The 23-year-old Longview resident crafted an intricate, candy-covered gingerbread replica of the Longview Library for the second annual Gingerbread Haus Contest at The Merk in Longview on Saturday. It took first place in the “local landmarks” category, but Ferguson said she’s done erecting extravagant cookie structures.

She and her family have been building gingerbread houses for a decade, but this year’s project proved more challenging than she initially expected. She spent 36 hours one weekend working on it, plus a couple hours here and there for a month.

“This was the first time I designed my own house, so it was quite the challenge,” Ferguson said. “It was definitely the most complex house I’ve ever done before.”

It took her a few tries to perfect the white frosting railings that line the roof and steps. She melted down lollipops to make the windows, turned upside-down Hershey candy bars into steps, cut roof shingles from a sheet of melted-down chocolate and used a mold on the gingerbread to make the brick-looking building stand out.

“I didn’t want to just ice it all,” she said. “I didn’t like how it looked.”

And before Ferguson started to design her structure made of sweets, she spent hours researching the design of the 1960s version of the library.

“There’s not much documentation (or photos),” she said. “There’s some on the front, but there wasn’t much on the back (of the building).”

There were 28 entries into this year’s event, sponsored by The Daily News. That's fewer than the 37 houses in the inaugural contest. But competition was still stiff according to contest judge Chef David Diffendorfer, who creates a gingerbread village every year for Portland’s Benson Hotel.

“I love doing this, but it’s always a bummer because it’s so hard to choose,” he said. “It’s always impressive. There’s less this year, and sadly it hasn’t made my job any easier.”

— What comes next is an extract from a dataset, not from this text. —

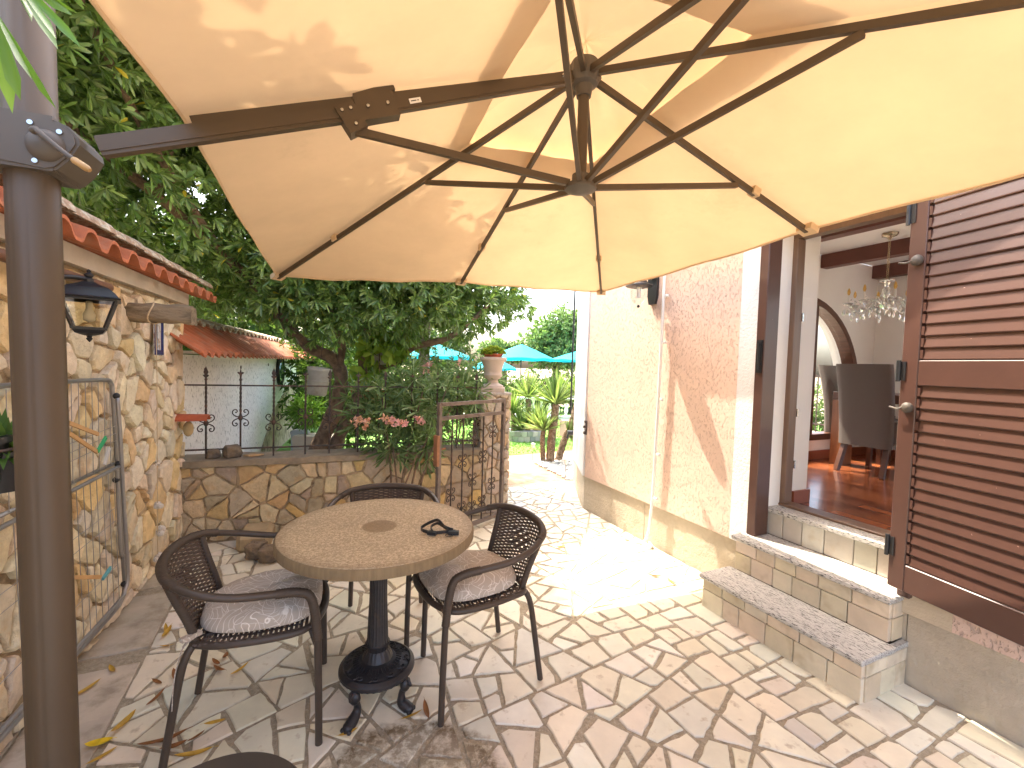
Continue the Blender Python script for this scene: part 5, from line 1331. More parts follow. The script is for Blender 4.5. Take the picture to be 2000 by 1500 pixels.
# clothes airer
air = empty('clothes_airer', LORG, L_RZ, 'folded grey metal clothes airer leaning on the stone wall', 'airer')
def nn_(z): return .052
def L3(s, z, o_=0): return (s + .145, nn_(z) + o_, .10 + (z - .05) * .94)
part('outer_frame', M_TUBE, lambda b: (b.tube(smooth_path([L3(2.3, 1.33), L3(1.4, 1.325), L3(1.08, 1.318), L3(1.02, 1.30), L3(1.0, 1.24), L3(.965, .95), L3(.90, .30), L3(.885, .14), L3(.93, .07), L3(1.10, .055), L3(2.2, .05)], 5), .010, 10)), air, smooth=True)
part('inner_frame', M_TUBE, lambda b: (b.tube(smooth_path([L3(1.015, 1.22, .025), L3(1.0, 1.0, .03), L3(.975, .70, .03), L3(.93, .26, .03), L3(.96, .15, .03), L3(1.12, .12, .03), L3(2.2, .12, .03)], 5), .009, 10), b.tube(smooth_path([L3(2.3, .82, .02), L3(1.10, .845, .02), L3(1.03, .84, .02), L3(1.01, .78, .02), L3(.985, .42, .02), L3(.96, .34, .02)], 5), .009, 10), b.tube([L3(2.3, .86, .0), L3(1.0, .865, .0)], .008, 8)), air, smooth=True)
part('joint', M_BLACK, lambda b: [b.ball(L3(s, z, .015), .016, 8, 6) for s, z in ((1.0, 1.23), (.985, .86), (.93, .17), (1.01, .78))], air, smooth=True)
def wires(b):
    for i in range(14): b.tube([L3(1.05 + .055 * i, 1.315, .008), L3(1.045 + .055 * i, .865, .008)], .0016, 4); b.tube([L3(1.06 + .055 * i, .84, .025), L3(1.02 + .055 * i, .13, .028)], .0016, 4)
    for z in (1.06, 1.02, .98, .62, .30, .55): b.tube([L3(1.0, z + .01, .012), L3(2.3, z - .06, .012)], .0016, 4)
part('wires', M_TUBE, wires, air)
def peg(s, z, an, colr_, lab, lh=.075):
    mb = MB(); M = LM @ Matrix.Translation((s, nn_(z) + .035, z)) @ Matrix.Rotation(an, 4, 'Y')
    mb.prism([(-lh / 2, .008), (-lh / 2, .002), (lh / 2, .0005), (lh / 2, .008)], -.004, .004); mb.prism([(-lh / 2, -.010), (-lh / 2, -.004), (lh / 2, -.0015), (lh / 2, -.008)], -.004, .004)
    mb.tube(arc((.005, 0, 0), .006, 0, 6.0, 8), .0012, 4)
    o = tag(mb.build('clothes_peg', mat('peg_' + str(colr_), colr_, rough=.5), None), lab, 'peg'); o.matrix_world = M
peg(1.344, .999, R(35), (.05, .42, .16), 'green clothes peg clipped to the airer wires', .095)
peg(1.297, .935, R(60), (.62, .6, .56), 'pale thin clothes peg hanging below the green peg', .085)
peg(1.308, .374, R(15), (.12, .40, .46), 'turquoise clothes peg near the bottom of the airer', .08)
M_HANG = mat('bare_wood', (.55, .32, .13), rough=.6, var=.15, vscale=10)
for i, (s0, z0, s1, z1, lb) in enumerate(((1.60, 1.133, 1.37, 1.05, 'upper bare wooden slat hung across the airer'), (1.60, 1.09, 1.38, .970, 'lower bare wooden slat hung across the airer'), (1.60, .49, 1.36, .38, 'pale wooden slat lying low behind the airer'))):
    mb = MB(); mb.bar((s0, .085, z0), (s1, .085, z1), .008, .016)
    at_left(tag(mb.build('wooden_slat', M_HANG, None), lb, 'slat'))
# plants hanging at the left edge, in an iron ring holder
M_PAD = mat('cactus_green', (.10, .17, .06), rough=.6, var=.25, vscale=14, bump=.4, bscale=80, speck=(60, (.3, .34, .18), .64, .68))
cac = empty('prickly_pear', lw(2.12, .10, 1.04), L_RZ, 'potted cactus with round green pads hung on the stone wall at the left edge', 'plant')
part('pot', M_BLACK, lambda b: b.lathe([(.05, -.02), (.07, .10), (.078, .10), (.078, .12), (.066, .12), (.001, .11)], 24), cac, smooth=40)
for x, z, r, a_ in ((0, .21, .085, 0), (-.03, .36, .075, .4), (.06, .33, .06, -.5)):
    part('pad', M_PAD, lambda b: b.ball((0, 0, 0), r, 16, 10, (.85, .22, 1.15), Matrix.Translation((x, 0, z)) @ Matrix.Rotation(a_, 4, 'Y')), cac, smooth=True)
part('ring_holder', M_IRON, lambda b: (b.tube(arc((0, 0, .08), .082, 0, 2 * PI, 24, ay=(0, 1, 0))[:-1], .005, 6, closed=True), b.tube(arc((0.04, 0.06, 0.02), .07, -1.5, 1.5, 14), .005, 6), b.bar((0, -.1, .08), (0, -.08, .08), .01, .01)), cac)
agv = empty('spiky_succulent', lw(2.06, .13, 1.12), L_RZ, 'spiky bright green succulent low on the wall at the left edge', 'plant')
part('pot', M_BLACK, lambda b: b.lathe([(.045, -.14), (.065, -.03), (.072, -.03), (.072, -.012), (.001, -.015)], 24), agv, smooth=40)
leaf_cloud('foliage', [(0, 0, -.01)] * 4, [(0, 0, 1)] * 4, .12, .024, M_LEAFM, agv, m=22, spread=(.1, 1.75), cols=((.13, .26, .06), (.16, .30, .07), (.10, .2, .06)), seed=4, blade=True, fold=.5, droop=.35)

# setts on the wall and at its foot
M_SETT = mat('rough_sett', (.22, .165, .11), rough=.95, var=.3, vscale=20, bump=1, bscale=50, bdist=.01, second=(.13, .11, .09), sfac=(.45, .6), sscale=14)
def sett(M, r, label, sq=(1, 1, .85)):
    mb = MB()
    def f(u, v):
        a = 2 * PI * u; c, s_ = math.cos(a), math.sin(a); p = 6; k = (abs(c) ** p + abs(s_) ** p) ** (-1 / p); ph = PI * v; q = (abs(math.sin(ph)) ** p + abs(math.cos(ph)) ** p) ** (-1 / p)
        n_ = 1 + .09 * math.sin(a * 2 + ph * 3 + r * 90) + .05 * math.sin(a * 5 + ph * 7 + r * 40)
        return (c * k * math.sin(ph) * q * r * n_ * sq[0], s_ * k * math.sin(ph) * q * r * n_ * sq[1], -math.cos(ph) * q * r * sq[2] * (1 + .05 * math.sin(a * 3)) + r * sq[2])
    mb.grid(f, 24, 14, closed_u=True); o = tag(mb.build('granite_sett', M_SETT, None, smooth=35), label, 'stone'); o.matrix_world = M
sett(WM @ Matrix.Translation((.20, .085, .634)) @ Matrix.Rotation(.2, 4, 'Z'), .048, 'dark rough sett standing on the low wall, the left one of the pair', (.9, .8, .72))
sett(WM @ Matrix.Translation((.325, .08, .634)) @ Matrix.Rotation(.5, 4, 'Z'), .056, 'browner rough sett standing on the low wall, the right one of the pair')
sett(Matrix.Translation((-1.775, 3.06, .008)), .058, 'rough sett on the ground against the plaster footing', (1, 1, .95))
sett(Matrix.Translation((-1.655, 3.02, .008)) @ Matrix.Rotation(.15, 4, 'Z'), .062, 'rough sett on the ground, in the middle of the three')
sett(Matrix.Translation((-1.545, 3.11, .008)) @ Matrix.Rotation(.5, 4, 'Z'), .060, 'rough sett on the ground nearest the table')
mb = MB(); mb.add([(0, 0, 0), (.05, .03, .004), (.14, .02, .003), (.10, -.02, .002), (.04, -.03, .003)], [[0, 1, 2, 3, 4]]); mb.add([(0, 0, .014), (.05, .03, .018), (.14, .02, .012), (.10, -.02, .016), (.04, -.03, .017)], [[4, 3, 2, 1, 0]])
mb.add([(0, 0, 0), (.05, .03, .004), (.14, .02, .003), (.10, -.02, .002), (.04, -.03, .003), (0, 0, .014), (.05, .03, .018), (.14, .02, .012), (.10, -.02, .016), (.04, -.03, .017)], [[i, (i + 1) % 5, 5 + (i + 1) % 5, 5 + i] for i in range(5)])
o = tag(mb.build('stone_flake', mat('tan_flake', (.5, .33, .17), rough=.9), None), 'thin tan flake of stone on the low wall beside the setts', 'stone'); o.matrix_world = WM @ Matrix.Translation((.40, .08, .636))

# ------------------------------------------------------------------ fallen leaves
def one_leaf(colr_, nm):
    mb = MB(); 
    def f(u, v):
        y = -.5 + v; w_ = .5 * (1 - (2 * v - 1) ** 2) ** .8
        return ((u - .5) * 2 * w_ * .26, y, .10 * (2 * v - 1) ** 2 * 1.2 + .10 * (2 * u - 1) ** 2 * w_)
    mb.grid(f, 4, 8); mb.tube([(0, -.5, .12), (0, -.62, .10)], .008, 4)
    mt = mat(nm, colr_, rough=.6, var=.3, vscale=3, bump=.3, bscale=12, trans=(.2, (1, .9, .5)))
    return mb.build('fallen_leaf', mt, None, smooth=True)
kinds = [(one_leaf((.55, .34, .05), 'leaf_ochre'), 'ochre yellow fallen leaf lying on the paving by the stone walls'), (one_leaf((.26, .11, .035), 'leaf_brown'), 'curled brown fallen leaf lying on the paving by the stone walls')]
spots = []
for _ in range(17): spots.append((random.gauss(-1.34, .17), random.gauss(2.78, .15)))
for _ in range(9): spots.append((random.gauss(-1.62, .10), random.gauss(2.30, .16)))
for _ in range(8): spots.append((random.gauss(-1.42, .13), random.gauss(1.86, .14)))
for _ in range(5): spots.append((random.gauss(-1.30, .12), random.gauss(1.60, .08)))
spots += [(-1.18, 1.53), (-1.22, 1.56), (-1.13, 1.57), (-.36, 1.70), (-.31, 1.73), (-.24, 2.45), (-.16, 2.52), (-.20, 2.62), (1.02, 2.95), (1.10, 2.88), (-.58, 1.61), (.42, 3.4)]
for i, (x, y) in enumerate(spots):
    src_, lab = kinds[0 if random.random() < .62 else 1]
    o = src_ if not src_.get('label') else src_.copy()
    if o is not src_: col.objects.link(o)
    k = random.uniform(.07, .125)
    o.location = (x, y, .012); o.rotation_euler = (random.gauss(0, .12), random.gauss(0, .15), random.uniform(0, 6.28)); o.scale = (k * random.uniform(.7, 1.1), k, k * random.uniform(.5, 1.3))
    tag(o, lab, 'leaf', 'fallen leaves scattered on the paving')
o = one_leaf((.80, .58, .02), 'leaf_bright_yellow'); o.location = (-1.455, 1.535, .014); o.rotation_euler = (0, .1, 1.9); o.scale = (.16, .085, .05)
tag(o, 'single bright lemon yellow leaf on the slabs right of the parasol pole', 'leaf')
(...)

Diffendorfer said he looks for originality, overall execution, attention to detail and level of difficulty when judging each piece.

“The truth is, there’s no sanctioned rules on a gingerbread contest,” he said.

Though Diffendorfer dubbed the Ferguson entry the top house in her category, Ferguson said the contest wasn’t all about winning.

“It’s stressful,” she said about piecing together her entry. “But you accomplish so much even though you go through the stress. And the stress is fun in a way, because you’re pushing yourself to accomplish something you never would have done.”